Nick und sein namenloser Bruder wurden in verschiedenen Kinderheimen und Pflegefamilien großgezogen. In einer Familie wurden sie zu Brüdern erklärt und in dieser Familie starb auch ihr jüngerer Bruder unter gar nicht natürlichen Umständen.

Sie unterscheiden nicht zwischen Gegenwart und Vergangenheit, weil ihr Leben keine Kontinuität und kein Ziel hat. Sie sind gesellschaftliche Außenseiter, bis Bengtsson mit seinen minimalistischen, ähnlich strukturierten und im Präsens (eine unschöne Erzählzeit, die hier aber sinnvoll eingesetzt wird) erzählten Plots beginnt.

Jeder Bruder ist am Anfang vereinsamt. Daran ändern auch die zahlreichen Bekannten von Nick nichts. Sie sind so flüchtig wie der Sex, den er mit einer Nachbarin hat. Eigentlich ist es noch nicht einmal richtiger Sex: sie bläst ihm unaufgefordert immer wieder einen und er lässt es geschehen.
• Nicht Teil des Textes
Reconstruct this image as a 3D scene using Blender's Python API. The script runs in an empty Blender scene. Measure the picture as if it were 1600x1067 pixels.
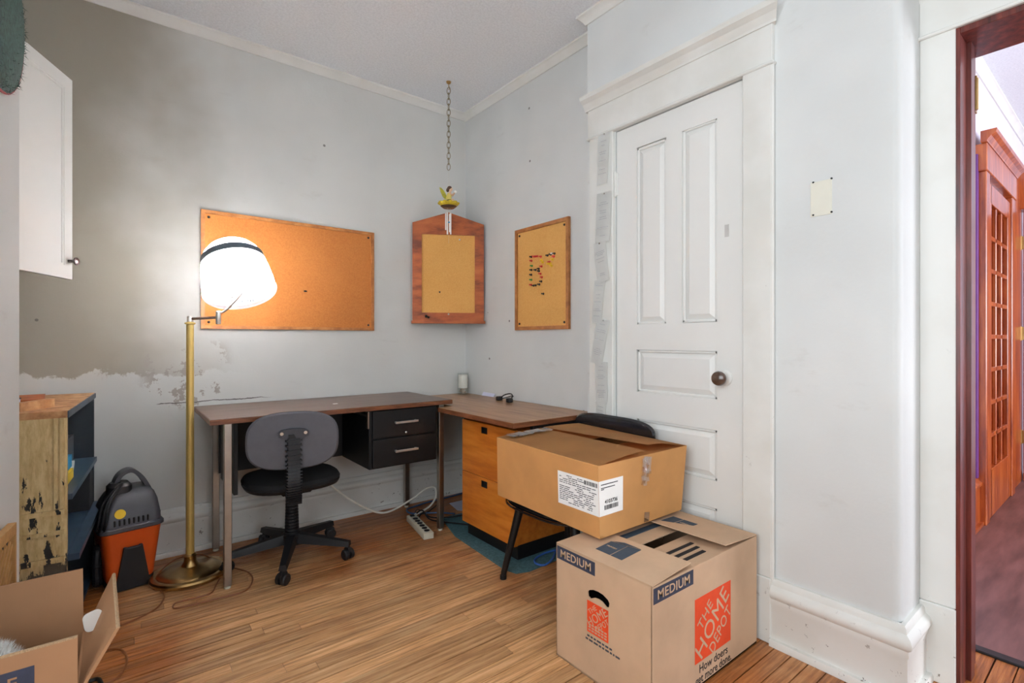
import bpy, bmesh, math, random
from mathutils import Matrix, Vector
random.seed(7)
R = math.radians
scene = bpy.context.scene
COL = scene.collection

# ------------------------------------------------------------------ camera
cam_d = bpy.data.cameras.new('camera')
cam_d.sensor_width = 36.0
cam_d.lens = 36.0 * 783.0 / 1600.0
cam_d.shift_y = -2.5 / 1600.0
cam_d.clip_start = 0.02
cam = bpy.data.objects.new('camera', cam_d)
COL.objects.link(cam)
cam.location = (-2.008, -3.101, 1.1)
cam.rotation_euler = (R(90), 0, R(-38.2))
scene.camera = cam

# ------------------------------------------------------------------ world and daylight
w = bpy.data.worlds.new('world'); scene.world = w
w.use_nodes = True
w.node_tree.nodes['Background'].inputs[0].default_value = (0.80, 0.90, 1.0, 1)
w.node_tree.nodes['Background'].inputs[1].default_value = 1.0
CEIL = 2.745

def area(name, loc, rot, sx, sy, power, col):
    l = bpy.data.lights.new(name, 'AREA')
    l.shape = 'RECTANGLE'; l.size = sx; l.size_y = sy; l.energy = power; l.color = col
    o = bpy.data.objects.new(name, l); COL.objects.link(o)
    o.location = loc; o.rotation_euler = rot
    return o
# daylight outside the windows; the front one is unseen, added for fill
area('front_fill_light', (-1.25, -6.48, 1.6), (R(90), 0, 0), 2.1, 1.7, 11, (0.93, 0.97, 1.0))
area('daylight_left', (-2.90, -3.05, 1.55), (0, R(-90), 0), 1.7, 1.8, 19.5, (0.93, 0.97, 1.0))
area('daylight_hall', (2.0, -6.48, 1.5), (R(90), 0, 0), 2.1, 1.7, 95, (0.90, 0.92, 1.0))

vs = scene.view_settings
vs.view_transform = 'Standard'; vs.look = 'None'; vs.gamma = 1.0; vs.use_curve_mapping = False
vs.exposure = 1.28

# ------------------------------------------------------------------ materials
def lin(c):
    c = c / 255.0
    return c / 12.92 if c <= 0.04045 else ((c + 0.055) / 1.055) ** 2.4
def rgb(t): return (lin(t[0]), lin(t[1]), lin(t[2]), 1.0)
MATS = {}
def base_mat(name):
    m = bpy.data.materials.new(name); m.use_nodes = True
    nt = m.node_tree
    return m, nt, nt.nodes['Principled BSDF']
def N(nt, t, **kw):
    n = nt.nodes.new(t)
    for k, v in kw.items(): setattr(n, k, v)
    return n
def mth(nt, op, a, b=None, clamp=False):
    n = N(nt, 'ShaderNodeMath', operation=op); n.use_clamp = clamp
    for i, v in ((0, a), (1, b)):
        if v is None: continue
        if isinstance(v, (int, float)): n.inputs[i].default_value = v
        else: nt.links.new(v, n.inputs[i])
    return n.outputs[0]
def mixc(nt, f, a, b):
    n = N(nt, 'ShaderNodeMix', data_type='RGBA')
    for s, v in (('Factor', f), ('A', a), ('B', b)):
        i = [x for x in n.inputs if x.name == s and (x.type == ('VALUE' if s == 'Factor' else 'RGBA'))][0]
        if isinstance(v, (int, float)): i.default_value = v
        elif isinstance(v, tuple): i.default_value = v
        else: nt.links.new(v, i)
    return [x for x in n.outputs if x.type == 'RGBA'][0]
def pos(nt): return N(nt, 'ShaderNodeNewGeometry').outputs['Position']
def noise(nt, vec, scale, detail=4, rough=0.55, st=(1, 1, 1), off=None):
    mp = N(nt, 'ShaderNodeMapping'); mp.inputs['Scale'].default_value = st
    nt.links.new(vec, mp.inputs['Vector'])
    if off is not None: nt.links.new(off, mp.inputs['Location'])
    n = N(nt, 'ShaderNodeTexNoise'); n.inputs['Scale'].default_value = scale
    n.inputs['Detail'].default_value = detail; n.inputs['Roughness'].default_value = rough
    nt.links.new(mp.outputs[0], n.inputs['Vector'])
    return n.outputs['Fac']
def ramp(nt, f, stops):
    n = N(nt, 'ShaderNodeValToRGB')
    e = n.color_ramp.elements
    while len(e) > 1: e.remove(e[0])
    e[0].position = stops[0][0]; e[0].color = stops[0][1]
    for p, c in stops[1:]:
        q = e.new(p); q.color = c
    nt.links.new(f, n.inputs[0])
    return n.outputs[0]
def step(nt, f, a, b):
    n = N(nt, 'ShaderNodeMapRange'); n.clamp = True; n.interpolation_type = 'SMOOTHSTEP'
    n.inputs[1].default_value = a; n.inputs[2].default_value = b
    nt.links.new(f, n.inputs[0])
    return n.outputs[0]
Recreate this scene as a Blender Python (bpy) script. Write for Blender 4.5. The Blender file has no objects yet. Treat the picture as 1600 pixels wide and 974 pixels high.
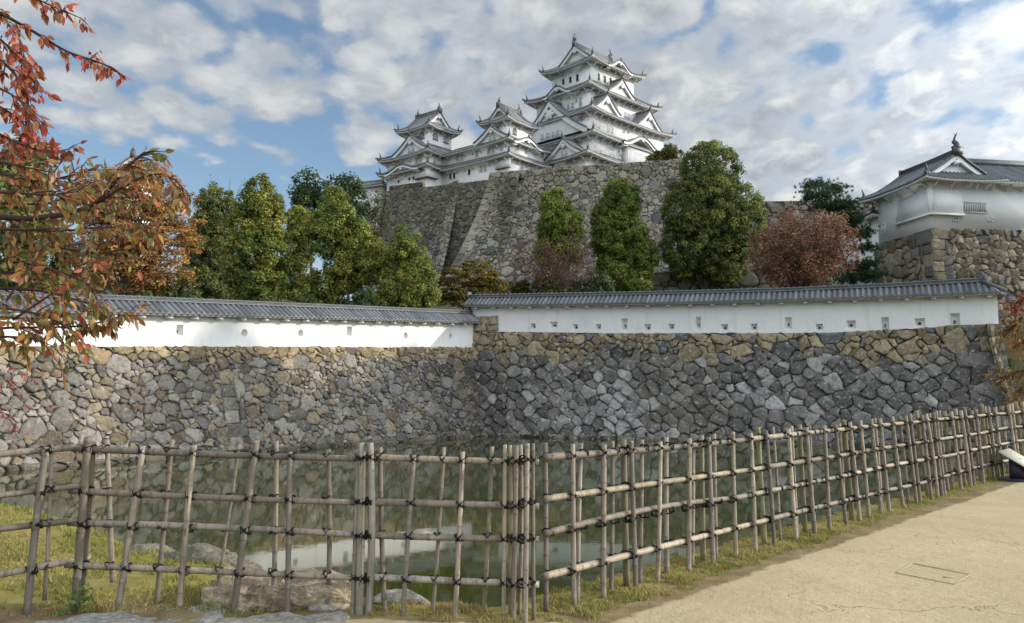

Jeder Bruder übernimmt die Verantwortung für jemand anderes. Sie versuchen so, sich aus ihrer selbstgewählten Isolation zu befreien. Allerdings haben sie in ihrer Kindheit und Jugend niemals gelernt, produktiv mit der Herausforderung, jemand anderen zu erziehen, umzugehen. So taumeln sie, wie es sich für einen Noir gehört, auf unterschiedlichen Wegen ins Verhängnis.

Dennoch entlässt Bengtsson am Ende seine Leser mit einem Hoffnungsschimmer.
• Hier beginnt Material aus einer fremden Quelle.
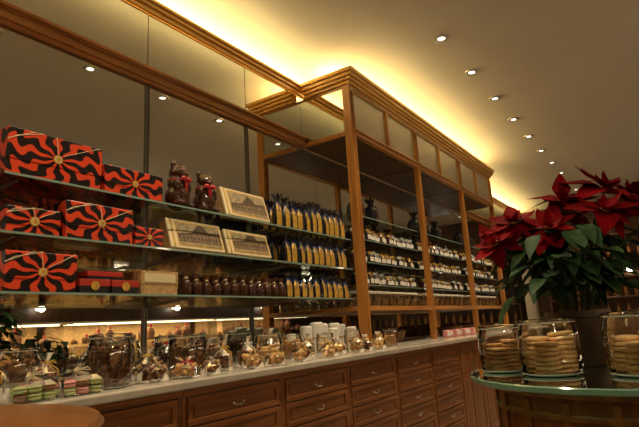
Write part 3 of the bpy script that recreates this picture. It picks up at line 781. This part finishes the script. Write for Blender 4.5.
for (y, q) in ((3.50, 1), (3.74, .9), (4.62, 1), (4.85, 1.05), (5.15, .9), (5.85, 1), (6.2, .95)): copy_thing(s, (-1.99, y, 1.866), .2, (1.3, 1.3, q))
kill(s)
bs = thing('sweet_tub', 'small clear tub of wrapped sweets with white lid on wooden ledge', 'tub', (0, 0, -5), group='clear tubs on the wooden ledge')
bm = nb(); lathe(bm, [(0, .0005), (.044, 0), (.050, .07)], 18); obj('tub_shell', bm, GLASS, bs, smooth=True)
bm = nb(); lathe(bm, [(.048, .069), (.053, .071), (.053, .080), (.045, .083), (0, .083)], 18); obj('tub_lid', bm, WHITE, bs, smooth=True)
bm = nb()
for k in range(26):
    q = random.uniform(0, 6.28); rr = .030 * math.sqrt(random.random()); sphere(bm, (rr * math.cos(q), rr * math.sin(q), .012 + random.uniform(0, .035)), .011, 1, 1.2, .8, 7, 5)
obj('wrapped_sweets', bm, OCH, bs, smooth=True)
for b in range(3):
    for i in range(8): copy_thing(bs, (-1.94, posts[b] + .13 + i * .135, LED + .001), random.uniform(0, 3), (1.2, 1.2, 1.4))
kill(bs)
wb = thing('wicker_basket', 'dark round wicker basket of chocolates on worktop', 'basket', (0, 0, -5), group='wicker baskets')
bm = nb(); lathe(bm, [(0, 0), (.11, 0), (.135, .07), (.142, .085), (.130, .08), (.105, .01), (0, .01)], 28, wob=.01); obj('basket_shell', bm, WICK, wb, smooth=True)
bm = nb()
for k in range(60):
    q = random.uniform(0, 6.28); rr = .10 * math.sqrt(random.random()); sphere(bm, (rr * math.cos(q), rr * math.sin(q), .07 + random.uniform(0, .035) * (1.2 - rr * 6)), .018, 1, 1, .7, 8, 5)
obj('chocolates', bm, CHOC, wb, smooth=True)
for y in (3.55, 3.95, 5.35, 5.85): copy_thing(wb, (-2.02, y, CT))
kill(wb)
pk = thing('sweet_packet', 'pale pink and white paper packet of sweets on worktop', 'packet', (0, 0, -5), group='pink packets')
bm = nb(); B(bm, -.03, .03, -.04, .04, 0, .08); obj('packet_body', bm, PINK, pk, bevel=.01)
bm = nb(); B(bm, .0305, .032, -.03, .03, .02, .065); obj('packet_label', bm, WHITE, pk)
for i in range(7): copy_thing(pk, (-1.73 - (i % 2) * .02, 4.50 + i * .115, CT), random.uniform(-.3, .3), .8)
kill(pk)
jar_at((-1.68, 3.30, CT), .05, .12, 'clear glass jar of nuts by the cabinet post'); nuts((-1.68, 3.30, CT + .003), .046, .06, COOKD, 'hazelnuts', 'loose hazelnuts filling a glass jar', 90)

# ------------------------------------------------------------------ opposite side: lit display cases (seen in the mirrors)
def case(loc, L, rz=0):
    t = thing('pastry_case', 'lit glass pastry counter with wooden base', 'display case', loc, rz, group='pastry counters')
    bm = nb(); B(bm, 0, .7, 0, L, 0, .75); B(bm, .66, .7, 0, L, .75, 1.30); obj('base', bm, WOODC, t, bevel=.004)
    bm = nb(); B(bm, .64, .655, 0.01, L - .01, .752, 1.275); obj('back_panel', bm, TAN, t)
    bm = nb(); B(bm, .002, .006, .01, L - .01, .752, 1.28); obj('front_glass', bm, glass('case_glass', (.96, .97, .95), .8), t)
    bm = nb(); B(bm, 0, .62, 0, L, 1.28, 1.30); obj('case_top', bm, MARB, t)
    bm = nb(); B(bm, .08, .60, .02, L - .02, 1.01, 1.018); obj('inner_shelf', bm, GSHELF, t)
    bm = nb(); B(bm, .03, .06, .05, L - .05, 1.255, 1.275); obj('lamp_strip', bm, STRIP, t)
    return t
for y in (-1.5, 1.1, 3.7, 6.3):
    case((1.75, y, 0), 2.5)
    area('case_lamp', (1.75 + .30, y + 1.25, 1.27), .2, 2.3, 24, (1, .76, .44), (0, 0, 0))
def pastry():
    bm = nb(); lathe(bm, [(0, 0), (.04, 0), (.045, .03), (.035, .045), (0, .05)], 12, 0); sphere(bm, (0, 0, .055), .014, mi=1, u=8, v=6)
    return obj('pastry', bm, [BRN, RED], smooth=True, label='small round chocolate pastry in lit glass counter', category='pastry', group='pastries in the counter')
p0 = pastry(); ff = True
for y in (-1.5, 1.1, 3.7, 6.3):
    for i in range(14):
        for (z, x) in ((1.019, 1.95), (.751, 1.90)):
            o = p0 if ff else p0.copy()
            if not ff: COL.objects.link(o)
            ff = False; o.location = (x, y + .15 + i * .17, z)
            o.scale = (1 + (i % 3) * .3,) * 2 + (1 + (i % 4) * .9,)
gl = thing('wall_lamp', 'round glowing globe wall lamp on dark panelling', 'lamp', (0, 0, -5), group='globe wall lamps')
bm = nb(); sphere(bm, (-.12, 0, 0), .05, u=20, v=14); obj('lamp_shade', bm, GLOBE, gl, smooth=True)
bm = nb(); lathe(bm, [(0, 0), (.04, 0), (.04, .015), (.01, .02), (.01, .08), (0, .08)], 16); obj('mount', bm, BRASS, gl, (0, 0, 0), (0, -math.pi / 2, 0), smooth=True)
for y in (1.5, 4.0, 6.5, 9.0): copy_thing(gl, (XR - .001, y, 1.55))
for x in (-.62, -.35, .1, .8): 
    copy_thing(gl, (x - .0, YF - .001, 1.75), math.pi / 2)
kill(gl)
t = thing('wall_shelving', 'dark wooden wall shelving at the end of the shop', 'shelving', (0, YF - .35, 0))
bm = nb(); B(bm, -2.0, 2.4, .31, .345, 0, 2.4); B(bm, -2.0, -1.97, 0, .31, 0, 2.4); B(bm, 2.37, 2.4, 0, .31, 0, 2.4)
for z in (.9, 1.25, 1.6, 1.95, 2.37): B(bm, -1.97, 2.37, 0.02, .31, z, z + .03)
B(bm, -1.97, 2.37, .05, .31, 0, .9)
obj('carcass', bm, WOODD, t, bevel=.003)
bm = nb(); lathe(bm, [(0, 0), (.035, 0), (.037, .01), (.037, .13), (.015, .17), (.013, .22), (0, .22)], 14)
b0 = obj('bottle', bm, pbr('amber_glass', (.25, .1, .02), .15, coat=1), smooth=True, label='amber liqueur bottle on dark wall shelving', category='bottle', group='bottles on end shelving')
ff = True
for z in (.93, 1.28, 1.98):
    for i in range(26):
        o = b0 if ff else b0.copy()
        if not ff: COL.objects.link(o)
        ff = False; o.location = (-1.85 + i * .16, YF - .2, z + .001)
for (x, y, e) in ((1.2, 0.0, 14), (1.2, 4.0, 6), (1.2, 8.0, 5)):  # bare point lights added as room fill, nothing hangs there
    ld = bpy.data.lights.new('room_fill_light', 'POINT'); ld.energy = e; ld.color = (1, .80, .56); ld.shadow_soft_size = .1
    lo = bpy.data.objects.new('room_fill_light', ld); lo.location = (x, y, 2.0); COL.objects.link(lo)

# ------------------------------------------------------------------ world + camera
w = bpy.data.worlds.new('world'); sc.world = w; w.use_nodes = True
w.node_tree.nodes['Background'].inputs[0].default_value = (.02, .012, .006, 1)
cd = bpy.data.cameras.new('camera'); cam = bpy.data.objects.new('camera', cd); COL.objects.link(cam)
cd.sensor_width = 36; cd.lens = 516 / 639 * 36; cd.clip_start = .02
F = Vector((-.543, .812, .213)).normalized(); R = Vector((.822, .5655, -.058)); R = (R - F * R.dot(F)).normalized(); U = R.cross(F)
Mx = Matrix((R, U, -F)).transposed().to_4x4(); Mx.translation = Vector((0, 0, CZ))
cam.matrix_world = Mx
sc.camera = cam
sc.view_settings.view_transform = 'Standard'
Bengtsson wollte bei „Submarino“ nämlich keinen deterministischen Zirkel von Gewalt und wiederkehrender Gewalt, die von den Eltern an ihre Kinder weitergegeben wird, und vom generationsübergreifenden Scheitern in der Gesellschaft zeichnen. Ihn hatte der individuelle Kampf der beiden Brüder interessiert. Denn sie geben nicht auf und sie engagieren sich für andere Menschen. Wie sie das tun und warum sie am Ende von „Submarino“ im Gefängnis sitzen, erzählt Jonas T. Bengtsson in seiner knappen und klaren Prosa.

 

Literaturangabe:

BENGTSSON, JONAS T.: Submarino. Aus dem Dänischen von Günther Frauenlob. Tropen Verlag, Stuttgart 2009. 384 S., 19,90 €.